In July, the Weitzman School of Design welcomed Sonja Dümpelmann to the standing faculty in the Department of Landscape Architecture.
“Sonja’s work exemplifies the importance of understanding landscapes in relation to collective beliefs and values,” said Weitzman Dean and Paley Professor Frederick Steiner. “She has also done much to shed light on the contributions of under-recognized designers.”
Dümpelmann’s research and writing focuses on nineteenth- and twentieth-century landscape history, and contemporary landscape architecture in the Western World, with a particular focus on the urban environment in Germany, Italy, and the United States.
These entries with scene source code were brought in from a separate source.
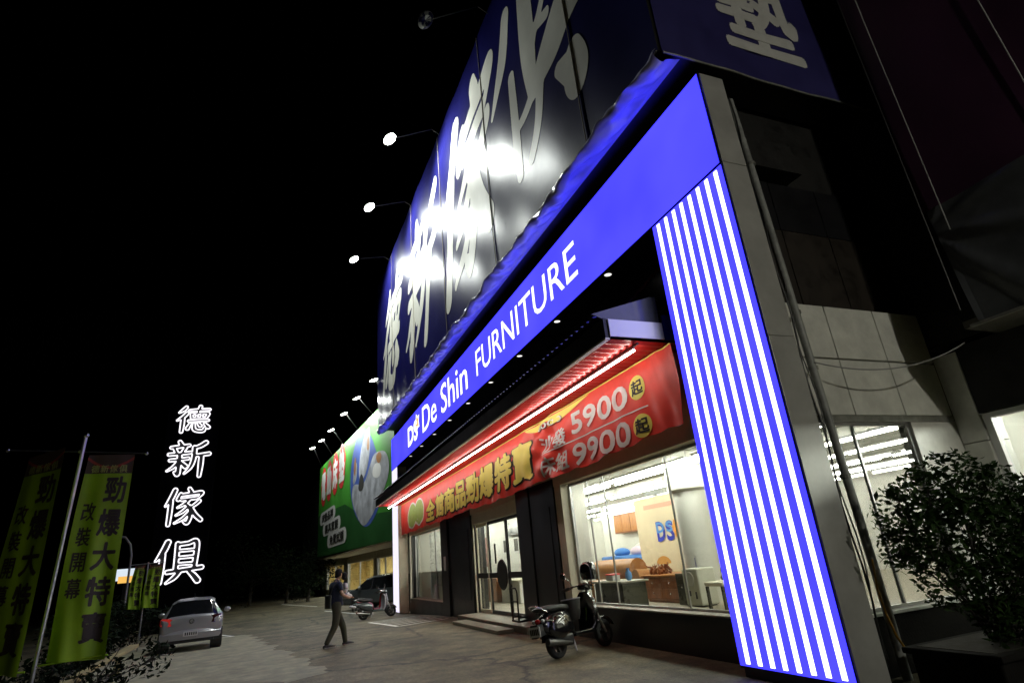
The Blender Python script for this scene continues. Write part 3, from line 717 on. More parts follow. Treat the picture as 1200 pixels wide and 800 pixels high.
for z, zr in ((4.16, .21), (3.50, .20)):
    y = 7.98
    disc('price_disc', y, z, .24, zr, 'yellow_print', .011); text('lettering', '起', 'black_print', bn, BP(y + .17, y - .17, z - .13, z + .13, .016), .025, .1)
g = MB().grid(lambda u, v: BP(12.95 - 3.35 * u, 12.95 - 3.35 * u, 4.53 - .21 * math.sin(math.pi * min(1, u * 1.0) ** .7) * (1 - v), 4.53, .013)(0, 0) if False else (bw(12.95 - 3.35 * u, 4.5) - .014, 12.95 - 3.35 * u, 4.53 - (.20 * math.sin(math.pi * u ** .75)) * (1 - v)), 40, 4)
build('yellow_patch', g, 'yellow_print', bn)
text('lettering', '6000', 'black_print', bn, BP(12.2, 10.9, 4.32, 4.46, .020), .06, .1)
text('lettering', '6000', 'white_print', bn, BP(12.18, 10.92, 4.33, 4.45, .032), .02, .1)

# ------------------------------------------------------------------ entrance steps
es = thing('entrance_steps', 'low stone entrance platform with a detached step in front of the glass doors', 'steps', (5.6, 16, 0))
bx('platform', (5.42, 13.5, -.15), (6.19, 19.18, .15), 'slab', es, bevel=.012)
bx('lower_step', (4.95, 14.2, .0), (5.38, 18.1, .085), 'slab', es, bevel=.012)

# ------------------------------------------------------------------ pipe, cables, hose
pp = thing('downpipe', 'grey downpipe climbing the corner beside the striped pillar', 'pipe', (6.25, 5.2, 0))
build('pipe', MB().tube([(6.36, 5.25, 8.1), (6.37, 5.22, 7), (6.40, 5.2, 5), (6.45, 5.2, 3), (6.50, 5.2, 1.2), (6.52, 5.2, -.02)], .052, 12), 'pipe_grey', pp, smooth=60)
for z in (6.85, 4.4, 3.6, 2.2):
    t = (8.1 - z) / 8.1; build('clamp', MB().lathe([(.058, -.03), (.068, -.02), (.068, .02), (.058, .03)], (6.36 + .16 * t, 5.205 + .02 * (1 - t), z), 'Z', 12, cap=False), 'dirty_steel', pp)
cb = thing('cable', 'grey cable sagging from the downpipe to the neighbouring sign', 'cable', (6.42, 5.2, 3.65))
def sag(a, b, d, n=24):
    a = Vector(a); b = Vector(b); return [a + (b - a) * i / n - Vector((0, 0, d * 4 * (i / n) * (1 - i / n))) for i in range(n + 1)]
build('strand', MB().tube(sag((6.42, 5.14, 3.66), (8.52, 4.5, 3.80), .22), .009, 6), 'cable', cb)
cb = thing('cable', 'thin black cables hanging down beside the downpipe', 'cable', (6.2, 5.1, 0))
build('strand', MB().tube([(6.2 + .03 * math.sin(i * 1.3), 5.12, 8 - i * .34) for i in range(24)], .012, 6).tube([(6.26 + .04 * math.sin(i * .9 + 1), 5.14, 5 - i * .25) for i in range(20)], .009, 6), 'black_metal', cb)
hs = thing('hose', 'yellow hose hanging behind the downpipe by the side window', 'hose', (6.6, 5.1, .3))
build('tube', MB().tube([(6.38, 5.1, 1.25), (6.33, 5.1, .94), (6.33, 5.08, .68), (6.37, 5.06, .45), (6.44, 5.04, .3)], .012, 8), 'yellow_hose', hs, smooth=60)

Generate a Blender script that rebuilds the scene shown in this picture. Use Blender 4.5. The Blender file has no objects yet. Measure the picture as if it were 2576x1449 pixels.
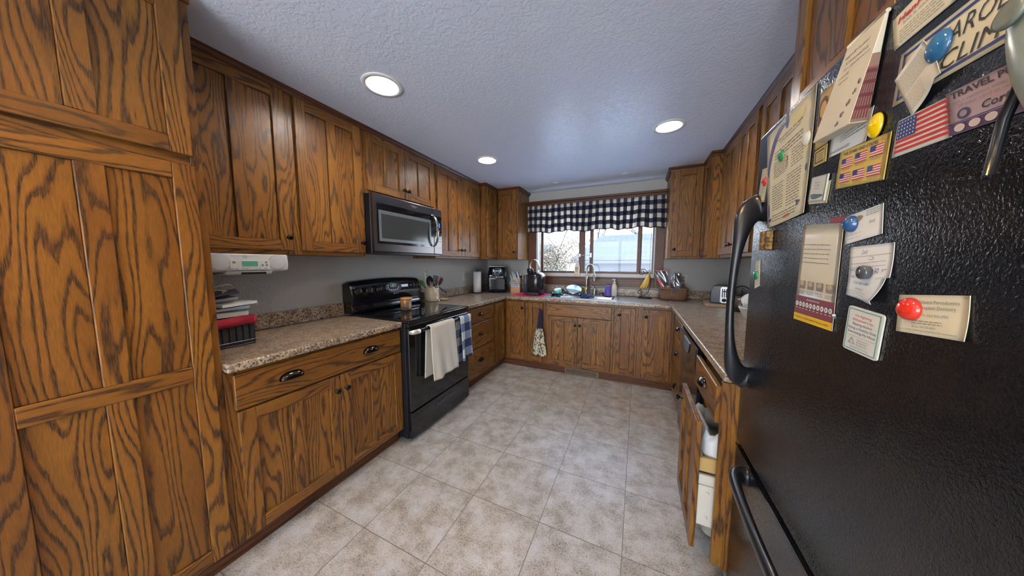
import bpy, bmesh, math, random
from mathutils import Vector, Matrix, noise as mn
random.seed(7)
S = bpy.context.scene
COL = S.collection
PI = math.pi

# ------------------------------------------------------------------ camera, world, sun, exposure
cam_d = bpy.data.cameras.new('camera'); cam = bpy.data.objects.new('camera', cam_d); COL.objects.link(cam)
cam_d.sensor_width = 36.0; cam_d.lens = 692.28/2576*36.0; cam_d.clip_start = 0.02; cam_d.clip_end = 500
YAW, PITCH, ROLL = 0.4289, -0.0908, 0.0012
fw = Vector((-math.sin(YAW)*math.cos(PITCH), math.cos(YAW)*math.cos(PITCH), math.sin(PITCH)))
rt = Vector((math.cos(YAW), math.sin(YAW), 0)); up = rt.cross(fw)
r2 = rt*math.cos(ROLL)+up*math.sin(ROLL); u2 = up*math.cos(ROLL)-rt*math.sin(ROLL)
cam.matrix_world = Matrix(((r2.x, u2.x, -fw.x, 0), (r2.y, u2.y, -fw.y, 0), (r2.z, u2.z, -fw.z, 1.3348), (0, 0, 0, 1)))
S.camera = cam
S.view_settings.view_transform = 'Standard'; S.view_settings.look = 'None'
S.view_settings.gamma = 1.0; S.view_settings.use_curve_mapping = False
S.view_settings.exposure = 0.18

w = bpy.data.worlds.new('sky'); S.world = w; w.use_nodes = True
wn = w.node_tree.nodes; wl = w.node_tree.links; wn.clear()
wo = wn.new('ShaderNodeOutputWorld'); wb = wn.new('ShaderNodeBackground'); wr = wn.new('ShaderNodeValToRGB')
wt = wn.new('ShaderNodeTexCoord'); ws = wn.new('ShaderNodeSeparateXYZ')
wl.new(wt.outputs['Generated'], ws.inputs[0]); wl.new(ws.outputs[2], wr.inputs[0]); wl.new(wr.outputs[0], wb.inputs[0]); wl.new(wb.outputs[0], wo.inputs[0])
wr.color_ramp.elements[0].position = 0.0; wr.color_ramp.elements[0].color = (0.93, 0.97, 1.0, 1)
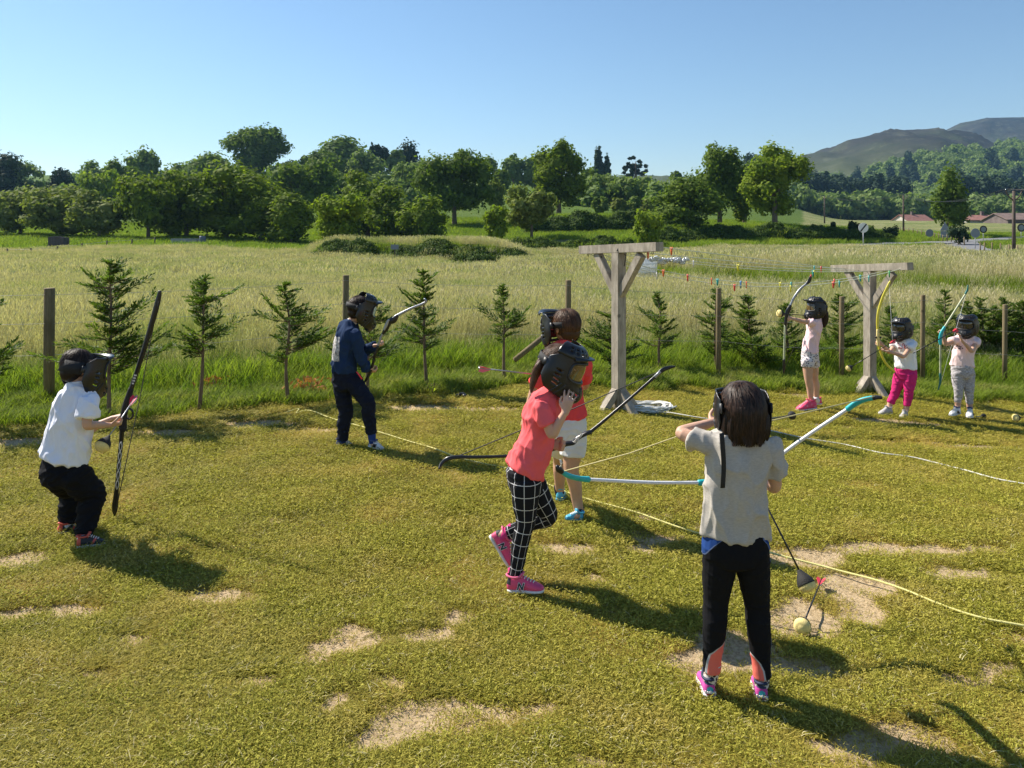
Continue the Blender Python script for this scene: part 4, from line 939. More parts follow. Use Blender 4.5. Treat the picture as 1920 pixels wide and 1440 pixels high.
# ---------------------------------------------------------------- ropes, hose, litter
M['yrope'] = mat('yellow_rope', (.72, .66, .24), .7, bump=.5, bscale=400)
M['wrope'] = mat('white_rope', (.72, .70, .62), .7, bump=.5, bscale=400)
def rope(name, pts, r, m, label, wob=0.0):
    w = [ground(*p) + V(0, 0, r * 1.2 + .018) for p in pts]
    rows = [V(*p) for p in cat_pt([list(p) for p in w], 10)]
    for i, p in enumerate(rows): p.z = lz(p.x, p.y) + r + .024 + .003 * math.sin(i * .21); p.x += wob * math.sin(i * .9); p.y += wob * math.cos(i * .63)
    bm = bmesh.new(); tube(bm, rows, r, n=8); return tag(bm_obj(name, bm, m), label, 'rope')
rope('yellow_rope', [(538, 778), (560, 772), (556, 779), (572, 775), (590, 778), (612, 786), (650, 798), (700, 813), (745, 826), (790, 840), (850, 862), (900, 874), (960, 887), (1060, 930), (1120, 948), (1190, 968), (1250, 990), (1310, 1008), (1400, 1032), (1450, 1048), (1540, 1070), (1620, 1092), (1690, 1115), (1760, 1142), (1840, 1170), (1925, 1187)], .0055, M['yrope'], 'long yellow rope lying across the whole lawn')
rope('white_rope', [(1250, 778), (1300, 787), (1380, 798), (1440, 812), (1500, 826), (1580, 838), (1650, 855), (1720, 866), (1800, 885), (1870, 905), (1930, 917)], .006, M['wrope'], 'thin white rope running from the coil to the right edge', )
pts = []; r = random.Random(9); gc = ground(1212, 769)
for i in range(190):
    a = i * .42; rx = .27 + .05 * math.sin(i * .37) + r.uniform(-.01, .01); ry = .15 + .05 * math.cos(i * .23); pts.append(V(gc.x + rx * math.cos(a) + .03 * math.sin(i * .11), gc.y + ry * math.sin(a), lz(gc.x, gc.y) + .02 + .035 * (i / 190) + .02 * math.sin(i * 1.3)))
e = ground(1250, 778); pts.append(V(e.x, e.y, e.z + .02)); bm = bmesh.new(); tube(bm, pts, .008, n=7)
tag(bm_obj('coiled_hose', bm, mat('hose', (.62, .62, .58), .45)), 'coil of pale grey hose lying by the foot of the left clothesline post', 'hose')
M['blackp'] = mat('black_plastic', (.018, .018, .02), .38, var=.1, vscale=30, bump=.05, bscale=90)
g = ground(864, 745); bm = bmesh.new()
for dx, dy, dz, a in ((-.03, 0, .02, .035), (.02, .02, .025, .04), (.045, -.01, .02, .025), (0, -.02, .045, .02)): ball(bm, g + V(dx, dy, dz), (a, a * .8, a * .6), seg=10)
mb = fuse(bm, .007, 1); folds(mb, .006, .03, seed=8); tag(link_mesh('black_glove', mb, M['blackp']), 'small crumpled black glove lying at the edge of the lawn', 'glove')
# weeds
M['orange_leaf'] = leafmat('dried_orange_leaf', (.30, .11, .04), (.42, .20, .07), .3)
M['ywleaf'] = leafmat('fresh_yellow_leaf', (.35, .45, .03), (.5, .58, .06), .45)
def weed(px, base, w, h, n, m, label, seed):
    g = ground(px, base); d = g.y; r = np.random.RandomState(seed); c = np.stack([r.normal(size=n) * w / F * d / 3, r.normal(size=n) * .08, r.rand(n) ** .8 * h / F * d], -1) + np.array(g)
    a = r.normal(size=(n, 3)); a /= np.linalg.norm(a, axis=1)[:, None]; b = np.cross(a, r.normal(size=(n, 3))); b /= np.linalg.norm(b, axis=1)[:, None]; s = .035
    v = np.stack([c - a * s, c + b * s * .35, c + a * s, c - b * s * .35], 1).reshape(-1, 3); me = raw_mesh('weed', v, np.arange(n * 4).reshape(-1, 4)); attr(me, 'tint', r.rand(n), 'FACE')
    root = empty('weed', g, label, 'weed'); link_mesh('leaves', me, m, root)
    bm = bmesh.new()
    for i in range(4): tube(bm, [g, g + V(r.normal() * .03, r.normal() * .03, h / F * d * .9)], .003, n=4)
    bm_obj('stem', bm, M['cybark'], root)
weed(578, 742, 55, 34, 110, M['orange_leaf'], 'rusty orange withered weed left of the navy sweatshirt boy', 1)
weed(400, 735, 45, 30, 60, M['orange_leaf'], 'faint orange withered weed right of the bare stemmed cypress', 2)
weed(811, 742, 16, 26, 14, M['ywleaf'], 'small fresh yellow-green sprout under the tall cypress', 3)
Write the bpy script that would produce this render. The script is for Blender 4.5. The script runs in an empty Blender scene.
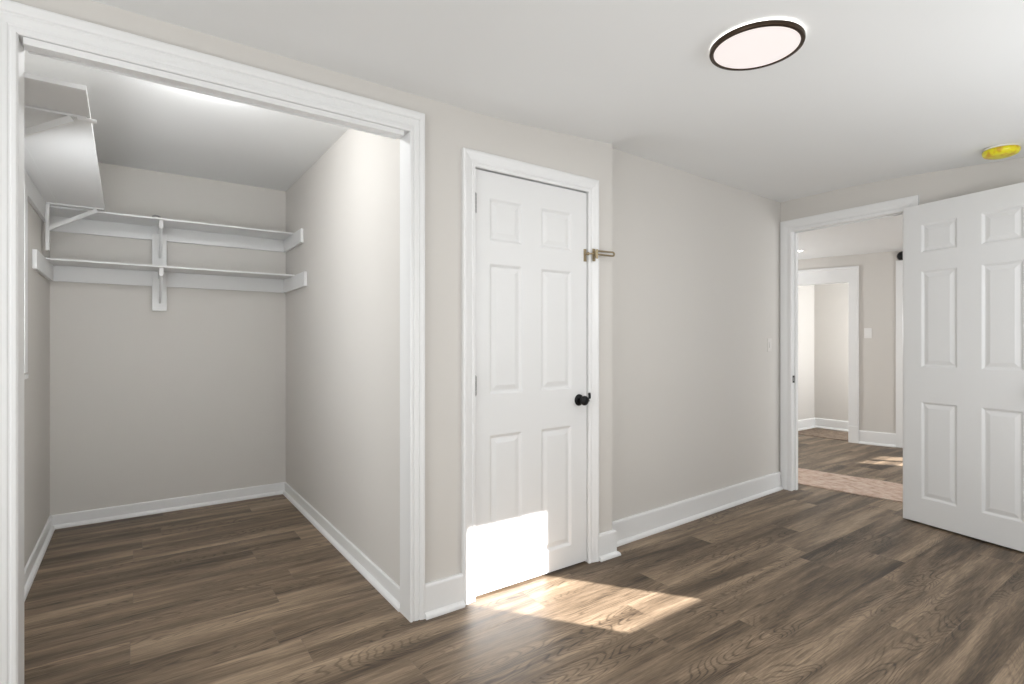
import bpy, bmesh, math, random
from mathutils import Vector, Matrix
random.seed(7)
S = bpy.context.scene
C = S.collection

# ------------------------------------------------------------------ camera
FPX = 533.0
cam_d = bpy.data.cameras.new('camera')
cam_d.sensor_fit = 'HORIZONTAL'; cam_d.sensor_width = 36.0
cam_d.lens = FPX / 1024 * 36.0
cam_d.clip_start = 0.05
cam = bpy.data.objects.new('camera', cam_d); C.objects.link(cam)
cam.location = (0, 0, 1.21)
_n = math.hypot(750, FPX)
cam.rotation_euler = (math.pi/2, 0, -math.asin(FPX/_n))
S.camera = cam

# ------------------------------------------------------------------ world, sun, daylight, added fill, exposure
W = bpy.data.worlds.new('world'); S.world = W; W.use_nodes = True
bg = W.node_tree.nodes['Background']; bg.inputs[0].default_value = (0.80, 0.88, 1.0, 1); bg.inputs[1].default_value = 1.2
S.view_settings.view_transform = 'Standard'
S.view_settings.look = 'None'
S.view_settings.exposure = 0.0
S.view_settings.gamma = 1.0
S.view_settings.use_curve_mapping = False

SUN = Vector((-0.575, 0.818, -0.556)).normalized()
sd = bpy.data.lights.new('sun', 'SUN'); sd.energy = 27.0; sd.angle = math.radians(0.55); sd.color = (1.0, 0.98, 0.965)
so = bpy.data.objects.new('sun', sd); C.objects.link(so); so.rotation_euler = SUN.to_track_quat('-Z', 'Y').to_euler()

YB = -0.45           # face of the wall behind the camera
def area(name, loc, aim, sx, sy, power, col=(1, 1, 1), spread=180):
    d = bpy.data.lights.new(name, 'AREA'); d.shape = 'RECTANGLE'; d.size = sx; d.size_y = sy
    d.energy = power; d.color = col; d.spread = math.radians(spread)
    o = bpy.data.objects.new(name, d); C.objects.link(o); o.location = loc
    o.rotation_euler = (Vector(aim)).to_track_quat('-Z', 'Z').to_euler()
    return o
# fill lights added in front of the bedroom's solid back and left walls
DAY = (0.945, 0.975, 1.0)
area('back_wall_fill', (0.5, YB+0.02, 1.25), (0, 1, 0.0), 2.0, 1.6, 10, DAY)
area('back_wall_fill', (2.75, YB+0.02, 1.25), (0.1, 1, -0.15), 1.4, 1.5, 26, DAY)
area('left_wall_fill', (-1.78, 0.65, 1.30), (1, 0, 0), 1.9, 1.7, 38, DAY)
area('daylight_closet_window', (-0.405, 2.82, 1.30), (1, 0.80, -0.05), 1.0, 0.55, 14, DAY)
# unseen upward fill added near the floor to brighten the ceiling
area('ceiling_fill', (2.0, -0.12, 0.12), (0.0, 0.18, 1), 3.8, 0.5, 14, DAY, 160)
def point_light(name, loc, power, r, col=(1, 1, 1)):
    d = bpy.data.lights.new(name, 'POINT'); d.energy = power; d.shadow_soft_size = r; d.color = col
    o = bpy.data.objects.new(name, d); C.objects.link(o); o.location = loc
# bulb added to brighten the closet, hidden behind the head of the opening
point_light('closet_fill', (0.28, 2.74, 2.365), 14, 0.03, (0.98, 0.99, 1.0))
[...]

Her work explores the transatlantic transfer of ideas, the role of politics, technology and science, and the work of women in the field. Dümpelmann is the author of Seeing Trees: A History of Street Trees in New York City and Berlin (Yale, 2019), Flights of Imagination: Aviation, Landscape, Design (University of Virginia, 2014), and a book on the Italian landscape architect Maria Teresa Parpagliolo Shephard (VDG, 2004). Her edited volumes include Airport Landscape: Urban Ecologies in the Aerial Age (Harvard, 2016), Women, Modernity, and Landscape Architecture, A Cultural History of Gardens in the Age of Empire (Berg, 2013), Greening the City: Urban Landscapes in the Twentieth Century (University of Virginia Press, 2011), and Pückler and America (German Historical Institute, 2007).
Prior to her appointment at Penn, Dümpelmann held associate and assistant professorships at Harvard University, the University of Maryland, and Auburn University; she has worked as a landscape designer at Studio Paolo Bürgi, Switzerland.